Runoff modelling under noise-corrupted rainfall conditions

Abstract

Hydrological models are now routinely used in planning, design, operation, and control of water resources systems. However, all models, no matter how complex, are approximations of the real world and consequently are subject to various levels of errors. The analysis of uncertainty in hydrological models can provide valuable insight into the limitations and advantages of various surface runoff models. The benefits derived from such an analysis are many: first, it provides the modeller with a direct estimate of runoff prediction errors under specific rainfall conditions; second, it enables the user to analyze the trade-offs between different rainfall-runoff models; and finally, it can provide useful information for the design of data collection systems designed to achieve a given level of performance. This paper describes the application of uncertainty analysis to rainfall-runoff modelling under noise-corrupted rainfall conditions. The statistical properties of surface runoff subject to noise-corrupted rainfall conditions are examined.
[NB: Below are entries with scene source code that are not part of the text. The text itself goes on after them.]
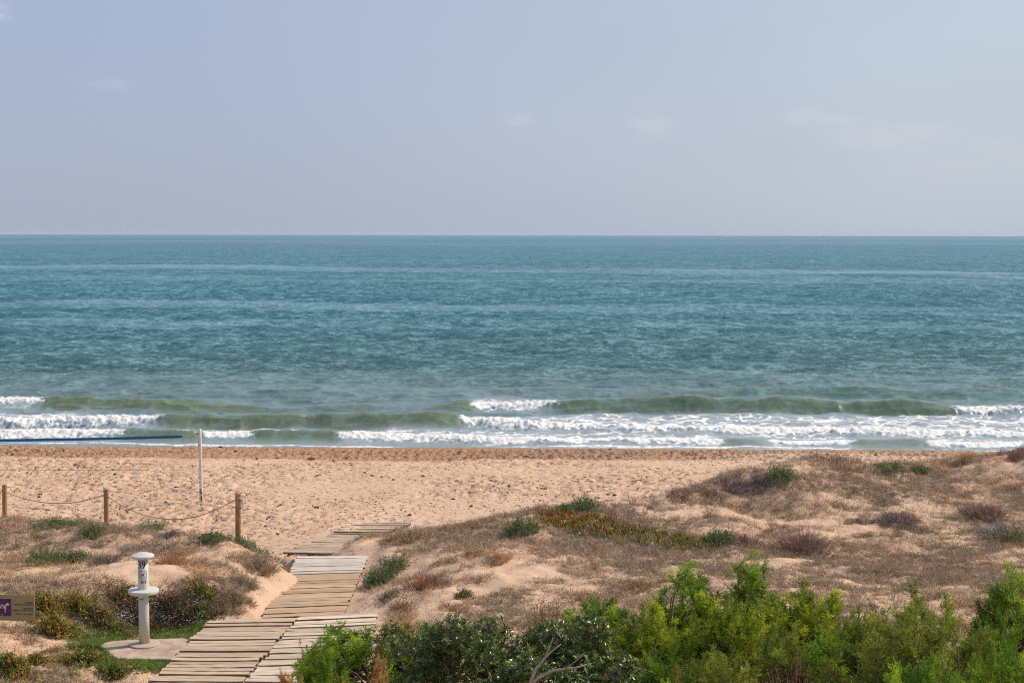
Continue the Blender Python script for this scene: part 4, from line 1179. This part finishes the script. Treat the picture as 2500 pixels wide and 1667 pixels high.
# lawn-like grass and little pale flowers round the slab
rg = np.random.default_rng(103); n0 = 60000
ua = rg.uniform(-60, 520, n0)
cx, cy = SLABC[0], SLABC[1]
xx = cx + rg.uniform(-2.3, 2.0, n0); yy = cy + rg.uniform(-1.7, 2.0, n0)
zz = gz(xx, yy); uu, vv = proj(xx, yy, zz)
d1 = blob(uu, vv, 210, 1470, 50, 40) * 1.1 + blob(uu, vv, 430, 1450, 110, 26) * .95 + blob(uu, vv, 300, 1445, 110, 16) * .8 + blob(uu, vv, 360, 1530, 120, 13) * 1.3 + blob(uu, vv, 250, 1500, 40, 25) + blob(uu, vv, 470, 1475, 30, 30) * .9
inside = np.zeros(n0, bool)
poly = [(p_[0], p_[1]) for p_ in pts]
j = len(poly) - 1
for i in range(len(poly)):
    xi, yi = poly[i]; xj, yj = poly[j]
    inside ^= ((yi > yy) != (yj > yy)) & (xx < (xj - xi) * (yy - yi) / (yj - yi + 1e-12) + xi); j = i
kp = (rg.random(n0) < np.clip(d1 * fbm(xx * 2, yy * 2, 2, 9) * 2.2 - .25, 0, 1)) & ~inside & (near_path(xx, yy) < .9)
xx, yy, zz, uu, vv = xx[kp], yy[kp], zz[kp], uu[kp], vv[kp]; n = len(xx)
C_ = np.array([(.17, .27, .04), (.24, .33, .05), (.12, .20, .035), (.32, .33, .09)])[rg.integers(0, 4, n)] * (1 + rg.normal(0, .15, (n, 1)))
B = np.column_stack([xx, yy, zz - .01]); D = np.column_stack([rg.normal(0, .35, (n, 2)), np.ones(n)])
g = Geo()
for rep in range(2): g.blades(B + np.column_stack([rg.normal(0, .02, (n, 2)), np.zeros(n)]), D + rg.normal(0, .2, (n, 3)), rg.uniform(.09, .22, n), .009, C_, .45, rg)
link('green_grass', g.mesh('green_grass', M_green), kind='stuff', label='fresh green grass growing round the concrete slab')
print('green blades', n)
n0 = 1500; u_ = rg.uniform(270, 470, n0); v_ = rg.uniform(1405, 1450, n0); g = Geo()
for u, v in zip(u_[:520], v_[:520]):
    p_ = ground(u, v); hgt = rg.uniform(.12, .26)
    B = p_ + np.array([[rg.normal(0, .02), rg.normal(0, .02), hgt]] * 4); a = rg.uniform(0, 6.28) + np.arange(4) * 1.57
    g.leaves(B, np.column_stack([np.cos(a), np.sin(a), np.full(4, .4)]), .022, .018, np.array((.62, .55, .62)) * rg.uniform(.8, 1.1), rg, .1)
    g.blades(p_[None], np.array([[rg.normal(0, .1), rg.normal(0, .1), 1.]]), hgt, .005, (.13, .17, .06), .05, rg)
link('wild_flowers', g.mesh('wild_flowers', M_green), kind='stuff', label='small pale lilac flowers in the grass behind the shower')

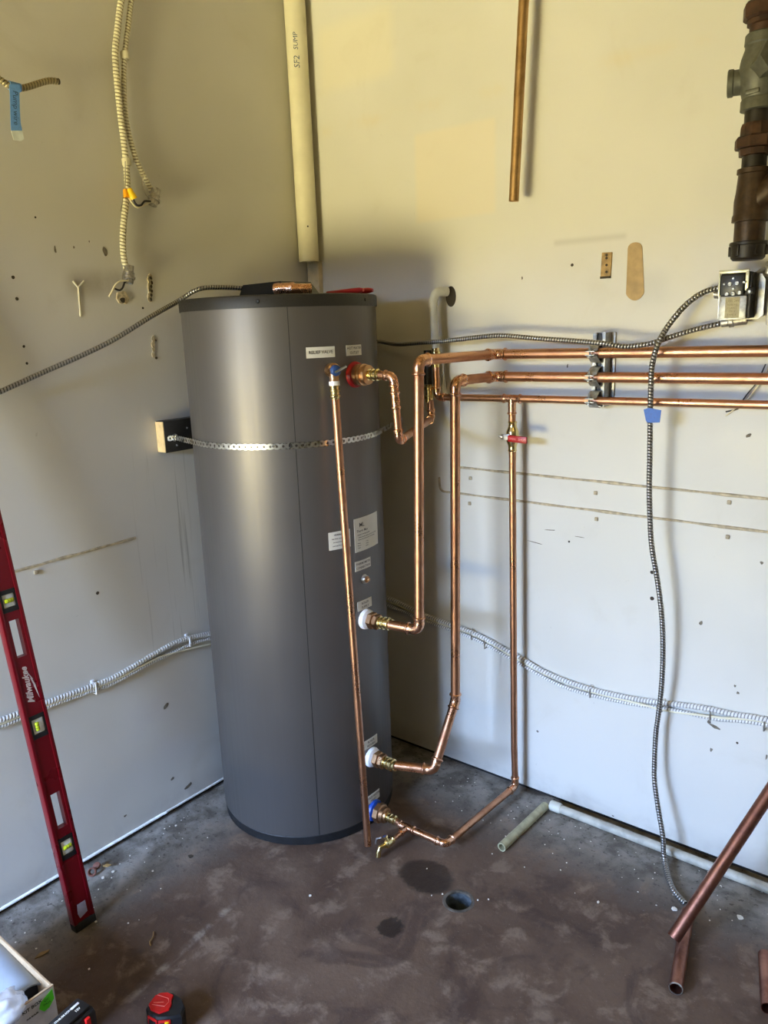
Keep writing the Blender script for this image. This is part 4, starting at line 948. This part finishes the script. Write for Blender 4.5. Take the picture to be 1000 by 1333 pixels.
for (a, c_, k) in wins:
    if k != 'v': continue
    hgt = c_-a; b = B(); fw = HW-.010
    b.box(lp(a+.006, wc, -LT/2), (2*fw, .012, LT-.004), LM); b.box(lp(c_-.006, wc, -LT/2), (2*fw, .012, LT-.004), LM)
    for s_ in (-1, 1): b.box(lp((a+c_)/2, wc+s_*(fw-.002), -LT/2), (.006, hgt, LT-.004), LM)
    b.build('vial_frame', 'black_plastic', lvl)
    b = B(); b.box(lp((a+c_)/2, wc, -LT/2), (2*fw-.008, hgt-.022, LT-.010), LM, .005); vb = b.build('vial_block', plain('white_acrylic', (225, 228, 220), .2), lvl)
    horiz = a < .25 or (a > .9 and a < 1)
    dr_ = LW if horiz else LD; ctr_ = lp((a+c_)/2, wc-(0 if horiz else .004), -.004)
    sub(B().lathe(ctr_-dr_*.012, dr_, [(0, .004), (.002, .0055), (.022, .0055), (.024, .004)], 14).build('vial', 'vial_yellow', None), vb)
    b = B()
    for s_ in (-.004, .004): b.lathe(ctr_+dr_*s_-dr_*.0005, dr_, [(0, .0058), (.001, .0058)], 14)
    sub(b.build('vial_line', 'ink', None), vb)
B().prism([lp(.036, -.012, .0002), lp(.052, -.016, .0002), lp(.078, -.012, .0002), lp(.078, .012, .0002), lp(.044, .012, .0002)], LN*.0008).build('price_sticker', plain('grey_sticker', (150, 140, 150), .5), lvl)
lc = (.763+.699)/2
def mlogo(u, v): return lp(lc+u*1.0, -.002-v, -.0022) 
letters('logo_lettering', [('Milwaukee', .0235, 0, .006)], lambda u, v: lp(lc+u, v*-1+.003, -.0022), 'silver_ink', lvl, shear=.35, bold=.0008)
b = B()
def bz(pts_, th_=.0006): b.prism([lp(lc+p_[0], p_[1], -.0028) for p_ in pts_], LN*th_)
bz([(.044, .000), (.010, .0115), (.012, .014)]); bz([(.016, .0075), (-.012, .0145), (-.008, .0175), (.018, .0105)]); bz([(-.006, .012), (-.044, .020), (-.005, .0165)])
b.build('logo_bolt', 'silver_ink', lvl, 0)

# ------------------------------------------------------------------ pipes on the floor
a, c_ = at(653, 1103, 2, .0145), at(710, 1049, 2, .0145)
o = B().tube([a, c_], .0145, 22, True, .0108).build('plastic_pipe_offcut', 'pvc_green', None); tag(o, 'short stained plastic pipe offcut on floor pointing away from back wall', 'pipe')
a2_, c2_ = at(722, 1050, 2, .0145), at(1012, 1163, 2, .0145)
fp = thing('floor_plastic_pipe', 'long white plastic pipe lying on floor along foot of back wall', 'pipe', a2_)
a2_.y = min(a2_.y, -.03)
B().tube([a2_+V((.012, 0, 0)), V((2.3, -.055, .0145))], .0140, 22).build('pipe', plain('scuffed_white_pvc', (176, 173, 160), .5, 0, .16, 26), fp)
B().lathe(a2_+V((-.014, 0, .001)), (1, 0, 0), [(0, .0165), (.003, .0175), (.034, .0175), (.038, .0150)], 20).build('socket', 'pvc_pale', fp)
cp = thing('leaning_copper_pipe', 'long tarnished copper pipe leaning up out of frame at right', 'pipe', at(875, 1225, 2, .016))
e0 = V((1.595, -.415, .042)); 
q1 = at(1003, 1030, 1, -.16); e0 = at(877, 1221, 2, .052)
dd_ = (q1-e0).normalized()
B().tube([e0, e0+dd_*((-.024-e0.y)/dd_.y)], .0170, 24, True, .0150).build('pipe', 'copper_dark', cp)
b = B(); q = e0+dd_*.325; f0, f1 = at(964, 1092, 1, -.2), at(977, 1073, 1, -.2)
qa, qb = e0+dd_*.235, e0+dd_*.275; sdv = (CR-dd_*CR.dot(dd_)).normalized(); fw_ = (CO-qa).normalized(); 
b.tube([qa+(sdv*.8+fw_*.6).normalized()*.0163, qb+(sdv*.8+fw_*.6).normalized()*.0163], .0016, 6); b.build('foil_strip', 'steel', cp)
fa, fb = at(880, 1287, 2, .0165), at(893, 1205, 2, .0165)
cq = thing('floor_copper_pipe', 'short copper pipe on floor under the leaning pipe, open end forward', 'pipe', fa)
B().tube([fa, fa.lerp(fb, 1.25)], .0165, 24, True, .0145).build('pipe', 'copper_dark', cq)
B().lathe(fa-(fb-fa).normalized()*.001, (fb-fa), [(0, .0166), (.003, .0168), (.003, .0145), (0, .0145), (0, .0166)], 24, False).build('cut_rim', 'steel', cq)
fa, fb = at(1000, 1313, 2, .0165), at(996, 1243, 2, .0165)
o = B().tube([fa, fb], .0165, 24, True, .0145).build('copper_pipe_offcut', 'copper_dark', None); tag(o, 'copper pipe offcut on the floor cut by right frame edge', 'pipe')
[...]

Methods of analysis described in this paper include (a) derived probability distribution, (b) first-order analysis, and (c) Monte Carlo simulations. The techniques are applied to linear and nonlinear runoff models, including the unit hydrograph, and the Soil Conservation Service model. Key words: runoff, uncertainty, error analysis, statistics, stochastic modelling, first-order analysis, Monte Carlo simulation, SCS model, unit hydrograph.